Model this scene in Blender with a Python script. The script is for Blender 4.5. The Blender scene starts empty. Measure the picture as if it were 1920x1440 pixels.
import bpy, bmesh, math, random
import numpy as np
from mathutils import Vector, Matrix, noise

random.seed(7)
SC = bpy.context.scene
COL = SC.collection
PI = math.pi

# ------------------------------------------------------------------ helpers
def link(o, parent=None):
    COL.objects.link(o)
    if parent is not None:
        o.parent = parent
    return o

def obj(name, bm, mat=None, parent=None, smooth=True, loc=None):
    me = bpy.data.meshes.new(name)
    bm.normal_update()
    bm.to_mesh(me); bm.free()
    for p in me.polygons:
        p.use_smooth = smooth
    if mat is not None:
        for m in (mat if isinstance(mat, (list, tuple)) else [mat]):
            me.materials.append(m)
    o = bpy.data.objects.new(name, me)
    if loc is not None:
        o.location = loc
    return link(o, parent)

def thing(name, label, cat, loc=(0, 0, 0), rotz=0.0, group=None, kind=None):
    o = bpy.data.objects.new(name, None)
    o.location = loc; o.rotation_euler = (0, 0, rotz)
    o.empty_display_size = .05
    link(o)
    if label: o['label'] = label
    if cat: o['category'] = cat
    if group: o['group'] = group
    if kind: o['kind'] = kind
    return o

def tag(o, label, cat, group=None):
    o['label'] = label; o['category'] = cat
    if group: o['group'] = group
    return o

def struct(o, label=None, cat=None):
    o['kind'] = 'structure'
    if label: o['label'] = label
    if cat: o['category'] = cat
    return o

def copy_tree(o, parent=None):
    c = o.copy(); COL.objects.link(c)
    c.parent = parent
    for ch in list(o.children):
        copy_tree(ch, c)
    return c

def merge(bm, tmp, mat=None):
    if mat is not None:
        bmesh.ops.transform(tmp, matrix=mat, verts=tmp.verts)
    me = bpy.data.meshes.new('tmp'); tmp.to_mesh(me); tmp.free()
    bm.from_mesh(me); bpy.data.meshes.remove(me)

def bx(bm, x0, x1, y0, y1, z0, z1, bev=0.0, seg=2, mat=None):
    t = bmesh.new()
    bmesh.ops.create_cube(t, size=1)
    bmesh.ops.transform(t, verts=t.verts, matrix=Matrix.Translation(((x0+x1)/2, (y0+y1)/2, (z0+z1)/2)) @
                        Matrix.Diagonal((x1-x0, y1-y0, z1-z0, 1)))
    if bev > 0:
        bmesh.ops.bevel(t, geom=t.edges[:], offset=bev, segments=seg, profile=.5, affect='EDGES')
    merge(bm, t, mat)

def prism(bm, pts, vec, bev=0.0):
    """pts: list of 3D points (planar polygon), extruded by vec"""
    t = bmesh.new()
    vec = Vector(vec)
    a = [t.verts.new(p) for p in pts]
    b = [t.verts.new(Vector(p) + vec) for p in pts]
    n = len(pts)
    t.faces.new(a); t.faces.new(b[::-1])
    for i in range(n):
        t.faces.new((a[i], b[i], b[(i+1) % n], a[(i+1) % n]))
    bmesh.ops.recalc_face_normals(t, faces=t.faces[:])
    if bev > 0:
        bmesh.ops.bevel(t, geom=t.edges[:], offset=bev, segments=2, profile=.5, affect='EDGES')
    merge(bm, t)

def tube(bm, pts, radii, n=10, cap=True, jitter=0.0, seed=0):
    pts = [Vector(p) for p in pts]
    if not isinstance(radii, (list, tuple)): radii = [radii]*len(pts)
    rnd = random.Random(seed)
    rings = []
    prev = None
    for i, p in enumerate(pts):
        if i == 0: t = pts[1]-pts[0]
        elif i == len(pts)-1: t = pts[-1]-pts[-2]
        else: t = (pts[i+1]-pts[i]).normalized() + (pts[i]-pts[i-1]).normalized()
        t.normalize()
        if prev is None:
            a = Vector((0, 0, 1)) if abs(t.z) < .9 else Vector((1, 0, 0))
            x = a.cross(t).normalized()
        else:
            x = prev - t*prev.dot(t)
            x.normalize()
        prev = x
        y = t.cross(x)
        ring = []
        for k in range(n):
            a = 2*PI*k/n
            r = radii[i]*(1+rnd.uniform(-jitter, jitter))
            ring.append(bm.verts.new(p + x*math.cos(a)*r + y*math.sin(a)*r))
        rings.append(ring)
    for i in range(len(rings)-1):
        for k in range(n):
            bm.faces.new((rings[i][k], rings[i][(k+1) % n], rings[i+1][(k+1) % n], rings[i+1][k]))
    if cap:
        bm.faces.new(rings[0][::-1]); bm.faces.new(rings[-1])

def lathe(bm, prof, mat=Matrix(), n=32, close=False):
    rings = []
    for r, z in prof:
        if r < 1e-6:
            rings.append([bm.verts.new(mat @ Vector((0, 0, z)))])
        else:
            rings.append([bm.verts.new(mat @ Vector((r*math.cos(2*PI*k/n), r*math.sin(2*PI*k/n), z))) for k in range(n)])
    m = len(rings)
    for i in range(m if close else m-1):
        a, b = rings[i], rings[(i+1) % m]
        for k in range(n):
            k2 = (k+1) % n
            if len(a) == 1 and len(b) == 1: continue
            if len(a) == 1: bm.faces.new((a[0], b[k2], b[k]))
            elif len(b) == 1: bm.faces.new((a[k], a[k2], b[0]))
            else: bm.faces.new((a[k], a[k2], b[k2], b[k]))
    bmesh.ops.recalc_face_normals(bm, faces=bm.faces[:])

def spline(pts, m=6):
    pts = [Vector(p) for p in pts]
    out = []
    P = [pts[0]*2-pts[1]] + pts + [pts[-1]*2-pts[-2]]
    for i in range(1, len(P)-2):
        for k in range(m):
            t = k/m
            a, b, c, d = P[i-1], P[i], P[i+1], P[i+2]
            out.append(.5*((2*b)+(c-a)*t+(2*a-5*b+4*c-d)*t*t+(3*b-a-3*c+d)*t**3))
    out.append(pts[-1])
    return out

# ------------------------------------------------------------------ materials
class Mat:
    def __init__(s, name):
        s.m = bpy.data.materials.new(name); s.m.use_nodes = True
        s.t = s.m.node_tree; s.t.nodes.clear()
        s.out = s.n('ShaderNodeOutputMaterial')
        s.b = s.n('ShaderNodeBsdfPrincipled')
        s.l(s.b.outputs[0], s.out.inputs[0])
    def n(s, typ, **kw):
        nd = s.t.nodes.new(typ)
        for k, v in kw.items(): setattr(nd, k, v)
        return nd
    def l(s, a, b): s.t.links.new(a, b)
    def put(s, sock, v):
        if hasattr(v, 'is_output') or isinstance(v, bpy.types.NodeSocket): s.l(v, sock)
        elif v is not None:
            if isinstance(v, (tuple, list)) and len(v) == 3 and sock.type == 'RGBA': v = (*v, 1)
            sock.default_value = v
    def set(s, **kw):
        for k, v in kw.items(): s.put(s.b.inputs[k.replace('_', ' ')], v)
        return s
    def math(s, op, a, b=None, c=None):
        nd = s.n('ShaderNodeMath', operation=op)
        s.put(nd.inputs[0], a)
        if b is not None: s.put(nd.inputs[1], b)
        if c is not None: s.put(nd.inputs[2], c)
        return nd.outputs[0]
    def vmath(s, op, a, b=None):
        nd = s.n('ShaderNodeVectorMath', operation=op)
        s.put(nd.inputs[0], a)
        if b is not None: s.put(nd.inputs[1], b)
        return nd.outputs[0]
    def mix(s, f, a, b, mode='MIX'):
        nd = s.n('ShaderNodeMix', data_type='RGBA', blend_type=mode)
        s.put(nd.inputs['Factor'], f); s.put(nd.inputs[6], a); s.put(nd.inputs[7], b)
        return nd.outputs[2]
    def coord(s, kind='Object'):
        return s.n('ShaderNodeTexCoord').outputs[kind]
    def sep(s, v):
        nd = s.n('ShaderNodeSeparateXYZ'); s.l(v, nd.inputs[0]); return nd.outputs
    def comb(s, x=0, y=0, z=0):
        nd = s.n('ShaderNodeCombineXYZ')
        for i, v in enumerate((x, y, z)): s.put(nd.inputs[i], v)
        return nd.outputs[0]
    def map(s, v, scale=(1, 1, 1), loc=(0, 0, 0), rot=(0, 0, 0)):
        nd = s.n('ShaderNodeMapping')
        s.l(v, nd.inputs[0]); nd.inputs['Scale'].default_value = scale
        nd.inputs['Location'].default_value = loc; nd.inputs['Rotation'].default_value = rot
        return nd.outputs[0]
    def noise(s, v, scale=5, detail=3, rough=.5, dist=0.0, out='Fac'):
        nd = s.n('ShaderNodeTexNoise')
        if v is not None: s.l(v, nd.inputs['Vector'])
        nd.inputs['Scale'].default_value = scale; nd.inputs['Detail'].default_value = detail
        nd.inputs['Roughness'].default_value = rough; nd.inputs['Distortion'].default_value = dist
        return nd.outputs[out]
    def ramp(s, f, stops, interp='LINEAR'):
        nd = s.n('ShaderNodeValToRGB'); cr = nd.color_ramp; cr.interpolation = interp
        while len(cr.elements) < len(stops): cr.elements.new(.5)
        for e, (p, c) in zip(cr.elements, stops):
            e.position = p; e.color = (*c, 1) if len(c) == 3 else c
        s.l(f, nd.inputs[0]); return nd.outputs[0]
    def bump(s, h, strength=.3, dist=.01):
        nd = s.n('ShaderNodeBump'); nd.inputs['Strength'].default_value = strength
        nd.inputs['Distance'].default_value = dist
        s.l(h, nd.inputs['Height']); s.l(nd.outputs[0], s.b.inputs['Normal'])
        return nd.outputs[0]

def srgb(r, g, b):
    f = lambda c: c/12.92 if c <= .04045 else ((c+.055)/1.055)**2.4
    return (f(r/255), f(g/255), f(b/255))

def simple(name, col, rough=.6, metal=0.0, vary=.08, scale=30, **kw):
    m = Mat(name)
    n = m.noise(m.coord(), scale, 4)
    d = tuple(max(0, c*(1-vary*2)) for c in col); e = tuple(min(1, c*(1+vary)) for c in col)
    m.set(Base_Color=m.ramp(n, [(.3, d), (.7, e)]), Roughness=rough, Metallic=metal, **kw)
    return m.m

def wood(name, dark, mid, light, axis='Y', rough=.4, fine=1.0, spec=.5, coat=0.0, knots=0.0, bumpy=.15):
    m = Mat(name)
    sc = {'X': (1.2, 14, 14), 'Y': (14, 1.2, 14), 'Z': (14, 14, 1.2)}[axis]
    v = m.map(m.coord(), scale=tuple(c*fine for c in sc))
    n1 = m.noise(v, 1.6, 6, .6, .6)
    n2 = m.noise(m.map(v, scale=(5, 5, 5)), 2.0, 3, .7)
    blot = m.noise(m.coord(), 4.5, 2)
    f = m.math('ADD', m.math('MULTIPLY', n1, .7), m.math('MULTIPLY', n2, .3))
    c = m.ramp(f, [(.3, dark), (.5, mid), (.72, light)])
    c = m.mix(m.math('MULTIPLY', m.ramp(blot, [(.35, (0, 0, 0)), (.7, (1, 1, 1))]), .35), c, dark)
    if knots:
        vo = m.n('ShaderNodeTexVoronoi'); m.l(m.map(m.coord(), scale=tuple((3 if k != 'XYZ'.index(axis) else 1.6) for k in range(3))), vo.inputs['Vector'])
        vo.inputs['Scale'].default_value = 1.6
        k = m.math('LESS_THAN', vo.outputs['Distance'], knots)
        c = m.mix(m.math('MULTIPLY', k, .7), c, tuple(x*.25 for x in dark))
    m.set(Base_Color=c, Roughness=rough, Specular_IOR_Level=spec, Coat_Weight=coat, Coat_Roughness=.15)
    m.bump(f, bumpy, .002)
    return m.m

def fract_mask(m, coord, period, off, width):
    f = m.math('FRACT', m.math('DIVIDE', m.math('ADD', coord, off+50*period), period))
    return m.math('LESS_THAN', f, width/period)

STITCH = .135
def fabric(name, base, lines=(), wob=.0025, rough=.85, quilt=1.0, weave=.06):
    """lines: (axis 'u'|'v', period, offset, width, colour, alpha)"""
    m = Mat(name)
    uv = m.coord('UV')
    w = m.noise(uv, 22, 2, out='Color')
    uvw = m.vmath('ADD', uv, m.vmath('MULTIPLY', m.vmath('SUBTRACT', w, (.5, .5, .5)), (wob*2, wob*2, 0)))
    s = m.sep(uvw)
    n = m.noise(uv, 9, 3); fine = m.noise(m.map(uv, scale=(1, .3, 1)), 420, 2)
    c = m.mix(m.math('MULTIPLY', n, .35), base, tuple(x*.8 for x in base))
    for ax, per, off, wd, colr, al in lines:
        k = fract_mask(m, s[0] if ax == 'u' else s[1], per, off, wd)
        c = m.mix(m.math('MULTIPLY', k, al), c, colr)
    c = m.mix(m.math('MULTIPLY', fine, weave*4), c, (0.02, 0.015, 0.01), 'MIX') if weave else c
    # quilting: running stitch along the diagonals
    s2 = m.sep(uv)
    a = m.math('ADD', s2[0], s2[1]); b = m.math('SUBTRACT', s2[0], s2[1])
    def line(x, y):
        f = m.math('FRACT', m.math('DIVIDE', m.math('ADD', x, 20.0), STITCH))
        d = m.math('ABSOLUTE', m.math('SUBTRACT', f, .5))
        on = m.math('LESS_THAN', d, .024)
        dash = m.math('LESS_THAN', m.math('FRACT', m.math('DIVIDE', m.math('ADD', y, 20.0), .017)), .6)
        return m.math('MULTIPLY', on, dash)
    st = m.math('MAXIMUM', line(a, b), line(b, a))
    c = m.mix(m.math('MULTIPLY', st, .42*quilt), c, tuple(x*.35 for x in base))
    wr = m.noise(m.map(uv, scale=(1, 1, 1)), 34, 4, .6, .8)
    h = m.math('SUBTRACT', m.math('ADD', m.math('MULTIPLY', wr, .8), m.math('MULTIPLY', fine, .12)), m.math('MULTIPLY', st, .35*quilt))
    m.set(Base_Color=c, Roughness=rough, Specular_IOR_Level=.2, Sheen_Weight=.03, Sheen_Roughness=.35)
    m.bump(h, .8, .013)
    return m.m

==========

Verbatim output is expected for the lines from the start of the data to the line in which "return link(o, parent)" appears, both included.

Model this scene in Blender with a Python script. The script is for Blender 4.5. The Blender scene starts empty. Measure the picture as if it were 1920x1440 pixels.
import bpy, bmesh, math, random
import numpy as np
from mathutils import Vector, Matrix, noise

random.seed(7)
SC = bpy.context.scene
COL = SC.collection
PI = math.pi

# ------------------------------------------------------------------ helpers
def link(o, parent=None):
    COL.objects.link(o)
    if parent is not None:
        o.parent = parent
    return o

def obj(name, bm, mat=None, parent=None, smooth=True, loc=None):
    me = bpy.data.meshes.new(name)
    bm.normal_update()
    bm.to_mesh(me); bm.free()
    for p in me.polygons:
        p.use_smooth = smooth
    if mat is not None:
        for m in (mat if isinstance(mat, (list, tuple)) else [mat]):
            me.materials.append(m)
    o = bpy.data.objects.new(name, me)
    if loc is not None:
        o.location = loc
    return link(o, parent)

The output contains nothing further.